We still need to put unique teams together. Not only are we seeing rapid cycles of change and adaptation in our deliverables and our business strategies, but our ability to deliver is being impacted by a higher degree of specialization in the skills of our workforce. Projects depend on those more highly specialized skills to deliver in cross-functional teams. However, in order to hire, train and maintain that workforce the organization will likely choose to organize their staff and management by skill set rather than by initiative. There are some exceptions, but where this is the case those resources must be formed into those cross-functional teams for project delivery.

To form those project teams we then need a specialized skill as well – and that is the nature of today’s project management role. The ability to efficiently build and maintain strong cross-functional teams in project delivery organizations is a key development in the field of project management over the past decades. Many project managers were placed in the role based on their technical expertise and then had to learn the nuances of forming and managing project teams as a secondary skill set. In today’s project management training, the emphasis is in reverse, we focus on the leadership skills required to be successful as much or more as to the technical project management skills of managing scope, schedule, and budget. Least valuable to most project managers today is technical expertise in their original field, we have assigned project team members for that need.

The soon to be released version 7 of the PMBOK® emphasizes the leadership qualities needed in today’s project manager on par with the skills to effectively manage scope, cost and schedule. Not only that, but the emphasis is on agility as one of the primary characteristics of a project manager in today’s “Project Economy”. Agile methods and practices are equal part of the project management toolkit alongside traditional delivery methods and the entire structure of the PMBOK® Guide is being transformed from a process focus to one of principles to follow.

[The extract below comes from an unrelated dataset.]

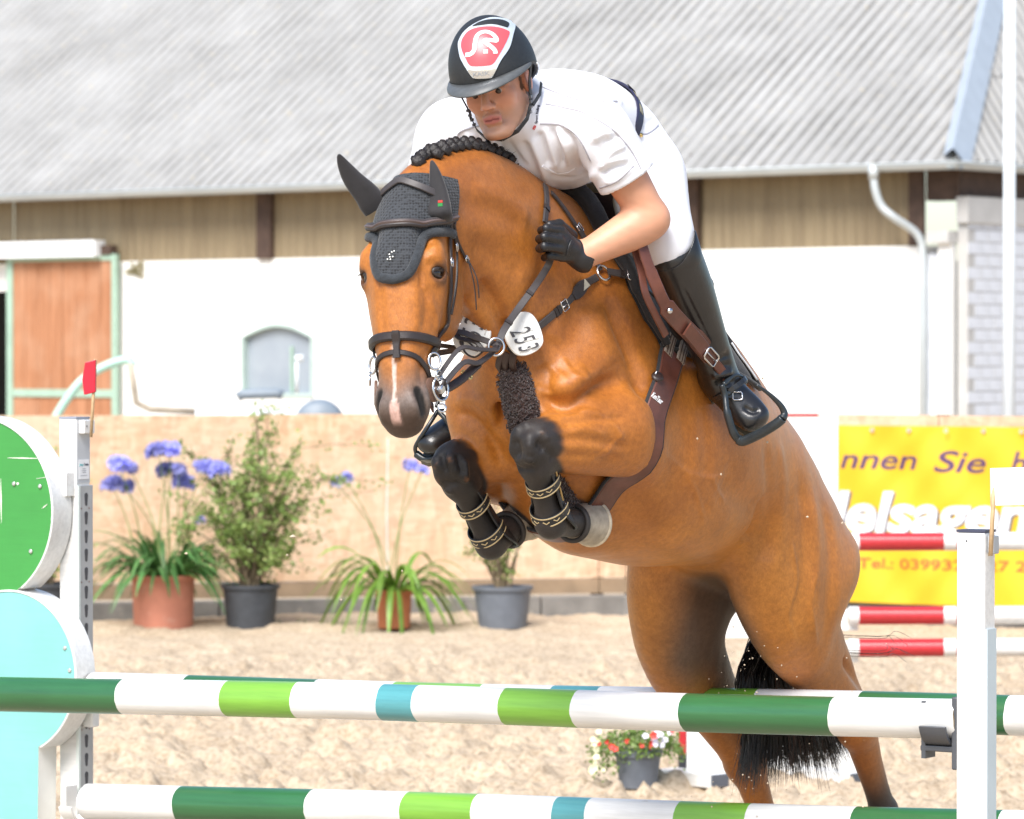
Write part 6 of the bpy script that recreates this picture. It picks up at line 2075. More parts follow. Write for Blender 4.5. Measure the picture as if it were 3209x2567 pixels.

This shift is in full motion and the field of project management, led by the continued evolution of the PMI, is long removed from the stagnant processes as perceived by the prognosticator.

Taken together these impacts have resulted in a different type of project manager. One that has a large toolkit of various practices that can be appropriately applied to any number of products, services, results and business situations. And with complexity increasing, the need for skills that can handle the resulting uniqueness is needed all the more.

In closing… As we have seen in this past year there have been many different factors that have accelerated change dramatically. If anyone of us had thought back in January that most all professionals would be working from home throughout the summer, and for the foreseeable future, it would probably have been laughed off. What is interesting in this dynamic, though, is how rapidly technology teams were able to respond and put the infrastructure in place to make this happen. That is in large part, I believe, because those same teams had become accustomed to being rapidly put into project situations.

These scenarios drive what I call “hyper-projectization”. This is where the demand is so acute and the timing so severe that we have to accelerate the delivery process significantly. There certainly was not time to do a “BRD” or “Requirements Traceability Matrix” or such (at least not on those I am aware of) but instead we focused on tight collaboration with our customers, rapid and frequent gating of deliverables, management setting the direction then becoming supportive rather than command and control – in short, Agile. And, if the PMO was not ready to support the effort with effective and diverse tools, knowledgeable people and helping to drive the value I would suppose they were likely sidelined. This is the challenge for today’s PMO and one that I know many are pivoting towards, or are figuring out how to do so in the future.